Aufgrund der Größe des Arbeitsraumes in der Flugzeugfertigung und der Mobilität der Arbeitsperson muss auch das System entweder mobil oder eine große Reichweite haben. Beide Varianten haben sich als geeignet erwiesen, sowohl ein 7-Achs-Großroboter als auch ein autonomer mobiler Roboter, welcher, dem Montageplan entsprechend seine Prüfpositionen ermittelt. Eine optische Arbeitsraumüberwachung, drucksensitive Fußmatten und berührungsempfindliche Roboterverkleidung haben sich als hilfreich erwiesen, die Interaktion zwischen Mensch und Roboter sicher zu gestalten.

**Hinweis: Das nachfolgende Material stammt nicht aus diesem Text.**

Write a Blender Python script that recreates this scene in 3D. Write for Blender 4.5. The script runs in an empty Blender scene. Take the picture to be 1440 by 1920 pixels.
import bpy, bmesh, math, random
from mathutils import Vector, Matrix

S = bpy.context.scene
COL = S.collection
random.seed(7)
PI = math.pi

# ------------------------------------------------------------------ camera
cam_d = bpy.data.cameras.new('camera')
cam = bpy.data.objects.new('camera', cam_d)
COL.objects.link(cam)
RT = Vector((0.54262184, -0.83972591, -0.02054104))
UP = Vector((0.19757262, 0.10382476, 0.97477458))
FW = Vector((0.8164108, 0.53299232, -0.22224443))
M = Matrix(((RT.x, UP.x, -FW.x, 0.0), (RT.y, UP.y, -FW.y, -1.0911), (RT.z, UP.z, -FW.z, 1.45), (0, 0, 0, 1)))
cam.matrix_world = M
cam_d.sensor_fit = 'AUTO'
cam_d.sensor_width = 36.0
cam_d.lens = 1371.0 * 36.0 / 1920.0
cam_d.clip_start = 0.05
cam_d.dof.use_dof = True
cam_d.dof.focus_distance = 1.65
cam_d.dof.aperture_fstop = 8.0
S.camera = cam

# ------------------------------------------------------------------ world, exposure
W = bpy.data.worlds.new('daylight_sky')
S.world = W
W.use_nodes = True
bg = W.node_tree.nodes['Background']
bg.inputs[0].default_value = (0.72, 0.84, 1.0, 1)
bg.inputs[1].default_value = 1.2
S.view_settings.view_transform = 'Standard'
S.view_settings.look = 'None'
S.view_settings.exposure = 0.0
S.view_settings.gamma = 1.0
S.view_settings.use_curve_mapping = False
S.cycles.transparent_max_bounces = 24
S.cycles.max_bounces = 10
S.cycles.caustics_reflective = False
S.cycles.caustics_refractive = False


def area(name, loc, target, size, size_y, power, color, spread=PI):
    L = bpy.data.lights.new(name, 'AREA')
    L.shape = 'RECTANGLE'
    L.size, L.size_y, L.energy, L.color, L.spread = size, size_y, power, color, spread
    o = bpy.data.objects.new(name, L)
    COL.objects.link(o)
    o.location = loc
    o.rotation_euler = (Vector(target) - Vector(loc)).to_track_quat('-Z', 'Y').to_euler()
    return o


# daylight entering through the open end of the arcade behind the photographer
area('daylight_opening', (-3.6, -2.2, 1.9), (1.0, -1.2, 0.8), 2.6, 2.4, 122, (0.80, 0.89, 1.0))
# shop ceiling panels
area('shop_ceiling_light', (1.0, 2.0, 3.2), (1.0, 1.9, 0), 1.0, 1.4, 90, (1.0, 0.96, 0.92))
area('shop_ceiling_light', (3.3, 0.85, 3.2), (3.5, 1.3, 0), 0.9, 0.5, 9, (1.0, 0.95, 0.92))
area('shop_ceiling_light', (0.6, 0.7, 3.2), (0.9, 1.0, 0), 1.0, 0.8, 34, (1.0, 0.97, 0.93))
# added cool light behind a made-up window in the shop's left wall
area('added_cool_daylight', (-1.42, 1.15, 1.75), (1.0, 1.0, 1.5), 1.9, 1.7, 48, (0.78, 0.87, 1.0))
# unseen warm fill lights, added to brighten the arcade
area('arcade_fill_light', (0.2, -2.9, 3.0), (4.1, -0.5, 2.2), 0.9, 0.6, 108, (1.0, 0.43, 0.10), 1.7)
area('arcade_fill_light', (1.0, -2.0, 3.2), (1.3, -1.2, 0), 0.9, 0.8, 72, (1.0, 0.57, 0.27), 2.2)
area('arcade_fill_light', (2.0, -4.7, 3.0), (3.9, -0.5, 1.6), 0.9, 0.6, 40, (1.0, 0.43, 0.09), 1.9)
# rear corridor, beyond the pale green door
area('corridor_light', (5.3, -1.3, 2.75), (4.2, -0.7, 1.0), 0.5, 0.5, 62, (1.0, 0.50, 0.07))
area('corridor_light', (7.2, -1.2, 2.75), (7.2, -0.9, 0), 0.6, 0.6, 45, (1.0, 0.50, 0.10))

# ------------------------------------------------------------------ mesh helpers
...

Es ist davon auszugehen, dass vor allem aus ökonomischer Sicht und der Ortsunabhängigkeit mobile Roboter zukünftig die bedeutendere Rolle spielen werden.
Weiterentwicklung kognitiver Fähigkeiten für ein echtes Hand-in-Hand-Arbeiten von Mensch und Maschine nötig
Zukünftig erfordern die zahlreichen Aspekte der flexiblen werkerindividuellen Assistenz und der sicheren Interaktion weitere hoch-innovative technische und algorithmische Lösungen. Denn die Effektivität und der Mehrwert eines intelligenten Assistenz- und Prüfroboters ergibt sich insbesondere daraus, dass es seine Handlungen selbstständig, dynamisch und vorausschauend plant und damit eine Effizienz erreicht, die aufgrund der Komplexität der Abläufe durch manuelle Programmierung nicht oder nur mit sehr hohem Aufwand erreichbar ist. Die Bewegungen und Assistenzfunktionen werden zusätzlich nicht nur dem aktuellen Montagezustand, sondern auch den Bedürfnissen der individuellen Werker angepasst. Das bedeutet, dass sich insbesondere die kognitiven Fähigkeiten weiterentwickeln müssen, damit ein echtes Hand-in-Hand-Arbeiten von Mensch und Maschine Realität werden kann, bei dem beide aufeinander eingehen. Denn die Aktionen des Werkers, seine (Montage-)Handlungen und Reihenfolgen, seine Laufwege und individuellen Assistenzbedürfnisse sind zunächst nicht bekannt oder vorhersehbar und müssen sukzessive vom kognitiven Assistenzsystem, seinen Sensoren und Algorithmen, gelernt und später kontextabhängig interpretiert werden. Dabei muss auch die Interaktionsfähigkeit des Assistenzsystems bidirektional sein und dem Werker beispielsweise die Möglichkeit geben, Unterstützung abzulehnen bzw. zusätzliche oder alternative anzufordern.